The work is scored for solo piano, flute, two oboes, two bassoons, two horns and strings; it is the only one of Beethoven’s completed piano concertos that omits clarinets, trumpets and timpani. The concerto is in three movements:
- Allegro con brio
- Adagio (in E♭ major)
- Rondo Molto allegro
The first movement begins with a triumphant orchestral opening on the tonic chord, and maintains a playfulness while using chromatic passages to show off the soloist’s technique. The second movement is characteristically serene and peaceful, while the closing Rondo brings back the youth-filled playfulness heard in the opening movement.
I. Allegro con brio
This movement is in the concerto variant of sonata form (double-exposition sonata form, in which the soloist repeats the orchestra’s initial exposition of the musical material of the movement). The orchestra introduces the main theme and the subordinate theme in its exposition. The second exposition is in F major. The development wanders in key and ends on a long B-flat major scale. The recapitulation is similar to the exposition and is in B-flat major.

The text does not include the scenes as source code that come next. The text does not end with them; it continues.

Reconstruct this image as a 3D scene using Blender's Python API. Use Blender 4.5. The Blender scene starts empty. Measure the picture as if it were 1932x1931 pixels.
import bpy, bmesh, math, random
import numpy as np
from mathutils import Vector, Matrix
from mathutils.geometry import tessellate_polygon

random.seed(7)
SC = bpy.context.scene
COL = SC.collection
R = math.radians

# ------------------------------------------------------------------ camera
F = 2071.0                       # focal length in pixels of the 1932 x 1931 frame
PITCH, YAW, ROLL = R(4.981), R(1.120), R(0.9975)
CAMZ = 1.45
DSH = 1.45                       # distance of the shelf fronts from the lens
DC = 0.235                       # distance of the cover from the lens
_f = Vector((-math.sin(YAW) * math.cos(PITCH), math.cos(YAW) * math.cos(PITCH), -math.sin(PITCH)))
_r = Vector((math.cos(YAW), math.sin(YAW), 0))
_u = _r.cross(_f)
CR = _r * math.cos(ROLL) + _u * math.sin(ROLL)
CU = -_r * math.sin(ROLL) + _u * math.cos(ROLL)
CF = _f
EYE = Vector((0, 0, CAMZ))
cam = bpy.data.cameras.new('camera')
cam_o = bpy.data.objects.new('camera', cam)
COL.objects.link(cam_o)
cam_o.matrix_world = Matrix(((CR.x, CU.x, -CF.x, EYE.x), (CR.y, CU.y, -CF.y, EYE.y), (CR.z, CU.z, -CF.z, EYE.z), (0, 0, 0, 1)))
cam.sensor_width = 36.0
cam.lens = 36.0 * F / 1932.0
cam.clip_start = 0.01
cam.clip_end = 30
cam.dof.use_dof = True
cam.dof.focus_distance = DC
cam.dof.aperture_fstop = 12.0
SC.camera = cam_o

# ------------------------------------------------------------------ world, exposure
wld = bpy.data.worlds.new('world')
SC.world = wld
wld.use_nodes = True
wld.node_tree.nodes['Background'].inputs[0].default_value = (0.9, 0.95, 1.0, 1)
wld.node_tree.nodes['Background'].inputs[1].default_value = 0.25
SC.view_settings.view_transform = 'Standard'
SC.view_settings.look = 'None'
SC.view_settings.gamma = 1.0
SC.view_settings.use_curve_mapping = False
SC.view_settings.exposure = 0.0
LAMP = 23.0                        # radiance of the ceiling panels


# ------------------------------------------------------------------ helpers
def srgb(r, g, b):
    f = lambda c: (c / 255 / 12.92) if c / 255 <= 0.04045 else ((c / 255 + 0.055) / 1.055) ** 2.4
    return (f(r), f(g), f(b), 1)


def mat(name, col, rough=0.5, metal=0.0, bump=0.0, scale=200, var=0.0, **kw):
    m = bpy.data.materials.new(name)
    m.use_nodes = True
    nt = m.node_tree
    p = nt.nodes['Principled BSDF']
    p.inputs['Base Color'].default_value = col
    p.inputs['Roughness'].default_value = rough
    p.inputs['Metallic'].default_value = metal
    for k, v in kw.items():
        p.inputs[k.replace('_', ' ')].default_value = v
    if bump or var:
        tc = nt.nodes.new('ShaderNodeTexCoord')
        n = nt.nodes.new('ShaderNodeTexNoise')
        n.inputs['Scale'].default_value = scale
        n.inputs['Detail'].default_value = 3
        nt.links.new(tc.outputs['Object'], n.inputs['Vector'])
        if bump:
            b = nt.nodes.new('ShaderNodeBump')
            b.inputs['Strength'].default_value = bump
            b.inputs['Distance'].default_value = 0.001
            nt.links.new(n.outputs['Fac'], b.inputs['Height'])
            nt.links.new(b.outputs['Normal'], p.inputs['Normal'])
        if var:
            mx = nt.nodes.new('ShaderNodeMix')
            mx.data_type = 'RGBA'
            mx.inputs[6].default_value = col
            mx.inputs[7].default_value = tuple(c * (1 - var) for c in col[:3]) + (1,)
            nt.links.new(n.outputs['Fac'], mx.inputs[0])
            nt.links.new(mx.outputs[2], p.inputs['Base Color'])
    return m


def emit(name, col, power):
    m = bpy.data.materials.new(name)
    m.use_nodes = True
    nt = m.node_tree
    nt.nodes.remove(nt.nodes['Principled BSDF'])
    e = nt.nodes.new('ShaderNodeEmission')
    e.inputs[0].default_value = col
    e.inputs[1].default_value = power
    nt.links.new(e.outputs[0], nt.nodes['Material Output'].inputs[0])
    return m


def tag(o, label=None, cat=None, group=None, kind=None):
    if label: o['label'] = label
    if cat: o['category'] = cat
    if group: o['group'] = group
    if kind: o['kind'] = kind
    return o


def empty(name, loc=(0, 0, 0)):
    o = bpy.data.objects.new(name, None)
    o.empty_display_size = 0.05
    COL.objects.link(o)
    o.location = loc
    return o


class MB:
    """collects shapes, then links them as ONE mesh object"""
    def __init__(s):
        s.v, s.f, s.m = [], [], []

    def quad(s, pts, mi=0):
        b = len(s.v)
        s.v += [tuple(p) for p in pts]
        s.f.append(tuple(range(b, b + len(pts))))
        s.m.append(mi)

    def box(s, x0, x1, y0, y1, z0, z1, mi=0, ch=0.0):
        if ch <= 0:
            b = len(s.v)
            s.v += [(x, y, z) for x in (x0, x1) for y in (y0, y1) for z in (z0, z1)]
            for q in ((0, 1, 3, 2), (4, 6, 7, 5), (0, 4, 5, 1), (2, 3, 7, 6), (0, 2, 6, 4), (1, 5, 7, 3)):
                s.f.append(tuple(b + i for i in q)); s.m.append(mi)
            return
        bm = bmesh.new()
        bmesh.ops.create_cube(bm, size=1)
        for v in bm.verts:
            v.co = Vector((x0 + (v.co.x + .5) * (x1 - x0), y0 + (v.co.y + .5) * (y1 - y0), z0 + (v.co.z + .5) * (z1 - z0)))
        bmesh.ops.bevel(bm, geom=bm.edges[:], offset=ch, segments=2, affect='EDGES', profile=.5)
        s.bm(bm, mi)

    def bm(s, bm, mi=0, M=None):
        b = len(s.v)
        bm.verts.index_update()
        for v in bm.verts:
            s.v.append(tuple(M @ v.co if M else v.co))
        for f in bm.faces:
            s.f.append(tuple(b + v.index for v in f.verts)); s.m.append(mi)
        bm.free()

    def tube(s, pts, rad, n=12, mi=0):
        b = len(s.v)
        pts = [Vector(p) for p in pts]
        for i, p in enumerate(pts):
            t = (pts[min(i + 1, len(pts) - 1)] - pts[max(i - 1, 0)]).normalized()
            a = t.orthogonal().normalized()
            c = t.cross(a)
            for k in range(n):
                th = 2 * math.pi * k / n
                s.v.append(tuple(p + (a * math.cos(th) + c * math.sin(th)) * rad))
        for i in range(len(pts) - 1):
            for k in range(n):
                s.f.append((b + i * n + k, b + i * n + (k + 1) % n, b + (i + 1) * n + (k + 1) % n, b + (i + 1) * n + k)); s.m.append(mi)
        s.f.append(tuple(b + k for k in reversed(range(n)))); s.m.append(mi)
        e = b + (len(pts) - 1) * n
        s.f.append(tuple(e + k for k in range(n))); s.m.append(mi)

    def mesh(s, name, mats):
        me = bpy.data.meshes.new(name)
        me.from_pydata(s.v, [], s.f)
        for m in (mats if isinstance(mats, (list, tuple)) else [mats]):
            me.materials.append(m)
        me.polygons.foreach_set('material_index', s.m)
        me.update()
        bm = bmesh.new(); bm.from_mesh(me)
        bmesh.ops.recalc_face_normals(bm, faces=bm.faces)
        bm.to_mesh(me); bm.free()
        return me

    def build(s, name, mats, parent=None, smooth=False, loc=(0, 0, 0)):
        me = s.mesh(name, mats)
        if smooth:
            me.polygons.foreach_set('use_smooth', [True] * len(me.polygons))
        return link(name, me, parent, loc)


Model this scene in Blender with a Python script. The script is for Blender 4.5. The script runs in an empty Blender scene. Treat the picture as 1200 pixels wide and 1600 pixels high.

There is a rather difficult cadenza composed by Beethoven himself, albeit much later than the concerto itself. Stylistically, the cadenza is very different from the concerto, but it makes use of the first opening theme. Beethoven applies this melody to the cadenza in several different ways, changing its character each time and displaying the innumerable ways that a musical theme can be used and felt.
This movement was written between 1787 and 1789 in Bonn. Average performances last from thirteen to fourteen minutes.
II. Adagio
This movement is in E-flat major, the subdominant key. Like many slow movements, it has ABA (ternary) form, where the opening section introduces the themes, and the middle section develops them. This movement was written between 1787 and 1789 in Bonn. Average performances last from eight to nine minutes.
III. Rondo, Molto allegro
This movement takes the form of a rondo (ABACABA) and showcases Beethoven’s playfulness of his early period. The theme is rhythmically unbalanced by sforzandi on beats 2 and 5 of each 6/8 measure. The C section is also highly contrasting with the others, in a minor key and intensifying the syncopation of the main theme’s sforzandi.
Prior to the last appearance of the rondo theme, Beethoven brings the piano in the “wrong” key of G major, and with the theme displaced early by one beat with respect to the barline, before the orchestra “discovers” the discrepancy and returns to the correct tonic key and metric alignment. This musical joke can be seen in many of Beethoven’s subsequent compositions.
This rondo is the one that Beethoven wrote in 1795 and premiered in Vienna that year. It shows Haydn’s influence, particularly in usage of sonata rondo form. An average performance lasts from five to six minutes.